Joint venture contractors Kokosing-Alberici mobilize some of their equipment to the New Lock at the Soo site on April 13, 2021 in Sault Ste. Marie.U.S. Army Corps of Engineers

Posted on April 22, 2021

SAULT STE. MARIE, MI — A long-term project to construct a new lock at Michigan’s Soo Locks facility is set to resume this week after a winter break.

The U.S. Army Corps of Engineers announced Tuesday that the project is on schedule as construction resumes on phase one and preparations begin for phase two. Trade West Construction, Inc., and joint venture Kokosing-Alberici began moving equipment to the site earlier this month.

Trade West continues phase one, deepening the upstream channel to the Sabin and Davis Locks, which will be replaced by the new lock. USACE officials expect phase one completion in November 2021.
Kokosing-Alberici is starting phase two this year, rehabilitating the upstream approach walls. This will stabilize the existing approach walls allowing modern vessels to tie up and wait their turn to pass through the new lock, according to the Army Corp.
Phase two should be complete by fall 2023, with winter seasonal breaks.
“The Detroit District is looking forward to working with contractors Trade West and Kokosing-Alberici on phase one and phase two of the New Lock at the Soo,” said Lt. Col. Scott Katalenich, commander, USACE, Detroit District. “We recently had a partnering meeting with phase two contractors who are starting this year and are confident this project continues the successful construction of the new lock.”
The third phase, construction of the new lock chamber, will include rehabilitating downstream approach walls and is currently at the 95% design milestone. Bid solicitation should begin this summer with phase three construction starting in spring of 2022.
The project, outlined in detail here, has a 2027 target date for completion.

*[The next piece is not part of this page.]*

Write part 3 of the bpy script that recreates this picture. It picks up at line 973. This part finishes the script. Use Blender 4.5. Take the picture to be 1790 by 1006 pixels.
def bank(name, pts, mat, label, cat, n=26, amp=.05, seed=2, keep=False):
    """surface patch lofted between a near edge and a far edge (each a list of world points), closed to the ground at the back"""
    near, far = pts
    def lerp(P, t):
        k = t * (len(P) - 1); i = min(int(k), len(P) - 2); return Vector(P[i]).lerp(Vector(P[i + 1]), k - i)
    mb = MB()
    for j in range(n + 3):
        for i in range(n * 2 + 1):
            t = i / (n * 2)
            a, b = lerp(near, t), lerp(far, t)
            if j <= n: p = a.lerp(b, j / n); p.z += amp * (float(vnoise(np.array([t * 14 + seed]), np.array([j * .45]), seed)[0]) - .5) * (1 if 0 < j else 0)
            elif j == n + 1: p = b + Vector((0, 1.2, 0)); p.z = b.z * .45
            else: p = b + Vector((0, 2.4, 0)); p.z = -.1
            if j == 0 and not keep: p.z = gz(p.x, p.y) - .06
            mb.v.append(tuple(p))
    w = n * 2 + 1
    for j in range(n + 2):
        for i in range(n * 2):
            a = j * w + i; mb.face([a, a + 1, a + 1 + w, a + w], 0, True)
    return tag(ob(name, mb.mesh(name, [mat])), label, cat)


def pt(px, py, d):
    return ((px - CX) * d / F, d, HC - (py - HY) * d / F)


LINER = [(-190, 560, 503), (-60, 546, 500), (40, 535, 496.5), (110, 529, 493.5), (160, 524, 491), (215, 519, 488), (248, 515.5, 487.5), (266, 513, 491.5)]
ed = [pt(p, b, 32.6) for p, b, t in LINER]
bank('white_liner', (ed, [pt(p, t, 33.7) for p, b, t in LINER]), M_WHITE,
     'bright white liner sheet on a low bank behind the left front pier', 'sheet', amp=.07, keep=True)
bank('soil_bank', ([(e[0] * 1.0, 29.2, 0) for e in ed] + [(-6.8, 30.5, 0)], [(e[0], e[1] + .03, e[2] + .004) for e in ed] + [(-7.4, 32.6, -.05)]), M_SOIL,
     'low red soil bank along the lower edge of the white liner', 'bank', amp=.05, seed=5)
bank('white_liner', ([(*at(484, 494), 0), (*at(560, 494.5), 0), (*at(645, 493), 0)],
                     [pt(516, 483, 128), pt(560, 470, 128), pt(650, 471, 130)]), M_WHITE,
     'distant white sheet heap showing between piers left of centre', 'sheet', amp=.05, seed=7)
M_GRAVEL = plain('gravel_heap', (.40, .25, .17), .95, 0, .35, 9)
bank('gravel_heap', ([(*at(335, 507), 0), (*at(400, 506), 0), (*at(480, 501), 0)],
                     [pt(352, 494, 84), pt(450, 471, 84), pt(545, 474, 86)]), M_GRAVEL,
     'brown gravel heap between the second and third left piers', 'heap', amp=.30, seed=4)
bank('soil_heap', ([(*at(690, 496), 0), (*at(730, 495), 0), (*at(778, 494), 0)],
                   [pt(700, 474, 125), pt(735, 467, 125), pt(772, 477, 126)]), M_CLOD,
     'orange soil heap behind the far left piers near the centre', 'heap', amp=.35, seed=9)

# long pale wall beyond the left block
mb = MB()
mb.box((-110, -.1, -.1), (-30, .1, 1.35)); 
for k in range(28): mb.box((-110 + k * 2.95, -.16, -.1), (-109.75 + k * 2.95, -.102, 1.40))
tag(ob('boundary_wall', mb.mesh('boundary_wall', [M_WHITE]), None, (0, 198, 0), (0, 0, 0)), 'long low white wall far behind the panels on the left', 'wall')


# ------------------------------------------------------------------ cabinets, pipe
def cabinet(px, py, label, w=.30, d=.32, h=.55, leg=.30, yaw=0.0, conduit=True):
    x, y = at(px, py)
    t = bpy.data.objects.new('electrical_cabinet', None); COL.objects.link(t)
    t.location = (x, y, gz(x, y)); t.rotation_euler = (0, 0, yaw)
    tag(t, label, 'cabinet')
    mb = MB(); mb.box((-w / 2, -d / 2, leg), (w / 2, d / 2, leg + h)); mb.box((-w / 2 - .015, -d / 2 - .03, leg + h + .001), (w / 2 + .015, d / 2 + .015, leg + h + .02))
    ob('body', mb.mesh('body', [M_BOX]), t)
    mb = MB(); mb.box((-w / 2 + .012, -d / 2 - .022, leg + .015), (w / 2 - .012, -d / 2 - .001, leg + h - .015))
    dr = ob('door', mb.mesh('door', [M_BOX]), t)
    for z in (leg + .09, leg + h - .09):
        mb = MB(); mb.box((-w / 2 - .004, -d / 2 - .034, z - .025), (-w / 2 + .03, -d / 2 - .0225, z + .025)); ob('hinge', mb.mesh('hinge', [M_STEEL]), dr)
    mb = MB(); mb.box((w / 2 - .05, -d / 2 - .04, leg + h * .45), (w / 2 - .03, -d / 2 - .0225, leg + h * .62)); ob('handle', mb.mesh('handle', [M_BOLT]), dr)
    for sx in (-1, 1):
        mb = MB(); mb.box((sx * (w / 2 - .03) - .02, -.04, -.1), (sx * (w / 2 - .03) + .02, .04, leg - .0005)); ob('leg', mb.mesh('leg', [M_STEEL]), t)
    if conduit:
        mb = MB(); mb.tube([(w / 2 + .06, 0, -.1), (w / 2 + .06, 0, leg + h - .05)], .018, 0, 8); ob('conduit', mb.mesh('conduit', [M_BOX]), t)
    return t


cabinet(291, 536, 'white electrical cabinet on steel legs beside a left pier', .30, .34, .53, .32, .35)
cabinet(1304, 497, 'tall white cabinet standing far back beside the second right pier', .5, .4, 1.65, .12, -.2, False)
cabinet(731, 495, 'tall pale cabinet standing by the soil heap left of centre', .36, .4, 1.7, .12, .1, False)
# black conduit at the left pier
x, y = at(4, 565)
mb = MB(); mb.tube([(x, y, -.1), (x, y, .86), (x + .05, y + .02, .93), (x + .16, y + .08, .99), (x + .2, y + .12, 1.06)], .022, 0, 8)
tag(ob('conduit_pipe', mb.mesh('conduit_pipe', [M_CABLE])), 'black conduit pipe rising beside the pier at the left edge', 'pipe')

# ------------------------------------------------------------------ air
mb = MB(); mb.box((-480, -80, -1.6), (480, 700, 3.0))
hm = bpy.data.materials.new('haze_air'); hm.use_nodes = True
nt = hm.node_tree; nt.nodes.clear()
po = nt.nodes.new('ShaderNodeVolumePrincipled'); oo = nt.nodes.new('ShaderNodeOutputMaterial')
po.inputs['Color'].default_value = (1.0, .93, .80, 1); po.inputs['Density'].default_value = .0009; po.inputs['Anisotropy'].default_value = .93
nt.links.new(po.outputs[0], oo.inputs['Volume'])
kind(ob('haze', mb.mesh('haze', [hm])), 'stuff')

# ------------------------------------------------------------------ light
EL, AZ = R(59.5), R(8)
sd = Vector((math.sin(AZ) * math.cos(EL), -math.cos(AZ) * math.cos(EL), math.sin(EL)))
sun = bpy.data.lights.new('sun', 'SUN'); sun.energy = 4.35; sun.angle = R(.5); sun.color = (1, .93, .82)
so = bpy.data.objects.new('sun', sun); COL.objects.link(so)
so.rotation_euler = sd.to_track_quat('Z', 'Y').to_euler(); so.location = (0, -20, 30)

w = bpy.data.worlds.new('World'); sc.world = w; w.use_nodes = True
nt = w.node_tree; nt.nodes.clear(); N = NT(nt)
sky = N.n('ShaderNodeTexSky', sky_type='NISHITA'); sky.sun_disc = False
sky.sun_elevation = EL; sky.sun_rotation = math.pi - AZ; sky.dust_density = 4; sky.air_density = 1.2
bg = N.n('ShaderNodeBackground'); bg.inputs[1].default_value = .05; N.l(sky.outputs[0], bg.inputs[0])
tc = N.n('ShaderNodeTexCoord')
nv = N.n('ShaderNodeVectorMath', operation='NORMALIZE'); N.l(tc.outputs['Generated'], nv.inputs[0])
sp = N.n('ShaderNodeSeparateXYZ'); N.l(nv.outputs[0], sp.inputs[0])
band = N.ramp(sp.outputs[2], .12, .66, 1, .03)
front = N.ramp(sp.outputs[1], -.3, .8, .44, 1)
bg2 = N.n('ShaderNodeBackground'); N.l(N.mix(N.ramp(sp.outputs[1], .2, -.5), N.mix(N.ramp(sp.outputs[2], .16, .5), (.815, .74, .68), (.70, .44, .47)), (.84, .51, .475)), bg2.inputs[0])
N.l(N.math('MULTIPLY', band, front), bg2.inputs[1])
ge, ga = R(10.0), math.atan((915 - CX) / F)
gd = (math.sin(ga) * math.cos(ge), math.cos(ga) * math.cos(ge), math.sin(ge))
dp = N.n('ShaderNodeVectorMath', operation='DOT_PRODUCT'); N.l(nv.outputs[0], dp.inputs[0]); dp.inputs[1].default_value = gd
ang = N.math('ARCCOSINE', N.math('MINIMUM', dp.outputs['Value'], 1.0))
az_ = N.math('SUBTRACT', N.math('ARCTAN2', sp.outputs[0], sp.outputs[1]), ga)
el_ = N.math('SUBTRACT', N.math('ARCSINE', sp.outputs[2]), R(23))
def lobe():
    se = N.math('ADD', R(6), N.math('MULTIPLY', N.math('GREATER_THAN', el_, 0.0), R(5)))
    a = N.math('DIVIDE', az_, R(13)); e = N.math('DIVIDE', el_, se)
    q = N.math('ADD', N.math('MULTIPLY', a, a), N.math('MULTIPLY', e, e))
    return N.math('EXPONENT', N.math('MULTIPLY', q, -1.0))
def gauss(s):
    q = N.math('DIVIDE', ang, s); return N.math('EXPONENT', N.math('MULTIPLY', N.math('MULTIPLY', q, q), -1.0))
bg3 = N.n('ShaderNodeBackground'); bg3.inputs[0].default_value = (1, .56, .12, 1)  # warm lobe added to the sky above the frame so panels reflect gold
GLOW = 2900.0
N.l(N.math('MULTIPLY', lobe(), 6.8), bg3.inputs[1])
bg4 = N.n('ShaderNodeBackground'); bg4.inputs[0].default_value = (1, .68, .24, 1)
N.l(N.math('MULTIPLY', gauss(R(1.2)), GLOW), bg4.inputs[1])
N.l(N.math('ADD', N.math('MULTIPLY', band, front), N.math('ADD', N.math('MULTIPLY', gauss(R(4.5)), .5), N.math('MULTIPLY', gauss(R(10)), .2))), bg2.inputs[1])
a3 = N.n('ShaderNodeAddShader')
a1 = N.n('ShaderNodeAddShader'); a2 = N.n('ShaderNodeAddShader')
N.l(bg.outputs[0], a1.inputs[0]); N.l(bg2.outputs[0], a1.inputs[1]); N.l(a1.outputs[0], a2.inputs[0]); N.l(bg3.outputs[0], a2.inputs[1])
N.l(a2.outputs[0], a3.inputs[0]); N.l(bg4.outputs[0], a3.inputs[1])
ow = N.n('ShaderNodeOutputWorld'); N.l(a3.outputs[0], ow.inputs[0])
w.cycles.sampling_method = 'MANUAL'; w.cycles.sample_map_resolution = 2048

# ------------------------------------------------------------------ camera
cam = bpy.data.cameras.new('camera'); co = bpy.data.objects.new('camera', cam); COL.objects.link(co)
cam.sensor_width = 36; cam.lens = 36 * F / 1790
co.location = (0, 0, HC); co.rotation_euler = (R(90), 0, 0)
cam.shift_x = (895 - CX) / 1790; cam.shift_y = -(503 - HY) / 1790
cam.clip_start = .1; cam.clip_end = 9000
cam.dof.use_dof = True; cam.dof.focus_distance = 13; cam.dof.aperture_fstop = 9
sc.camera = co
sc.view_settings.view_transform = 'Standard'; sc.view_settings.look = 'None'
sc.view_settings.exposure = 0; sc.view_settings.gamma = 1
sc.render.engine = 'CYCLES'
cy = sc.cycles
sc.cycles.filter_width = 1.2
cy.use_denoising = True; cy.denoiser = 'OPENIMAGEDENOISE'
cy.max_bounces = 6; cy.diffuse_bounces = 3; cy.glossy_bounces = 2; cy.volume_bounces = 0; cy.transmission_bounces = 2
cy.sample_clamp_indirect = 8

More than 75 million tons of cargo and 3,000 cargo vessels pass through the locks annually. Owned and operated by the U.S. Army Corps of Engineers, the lock system raises and lowers vessels approximately 21 feet to overcome the difference in elevation between Lake Superior and Lake Huron.

More than 85% of commodity tonnage traveling through the Soo Locks is restricted by vessel size to the Poe Lock. The New Lock at the Soo project is constructing a second Poe-sized lock (110 feet by 1,200 feet) on the existing decommissioned Davis and Sabin locks site.
The Soo Locks are a nationally critical infrastructure essential to U.S. manufacturing because of influence on Great Lakes shipping, according to a 2015 Department of Homeland Security study on impacts of an unexpected Soo Locks closure.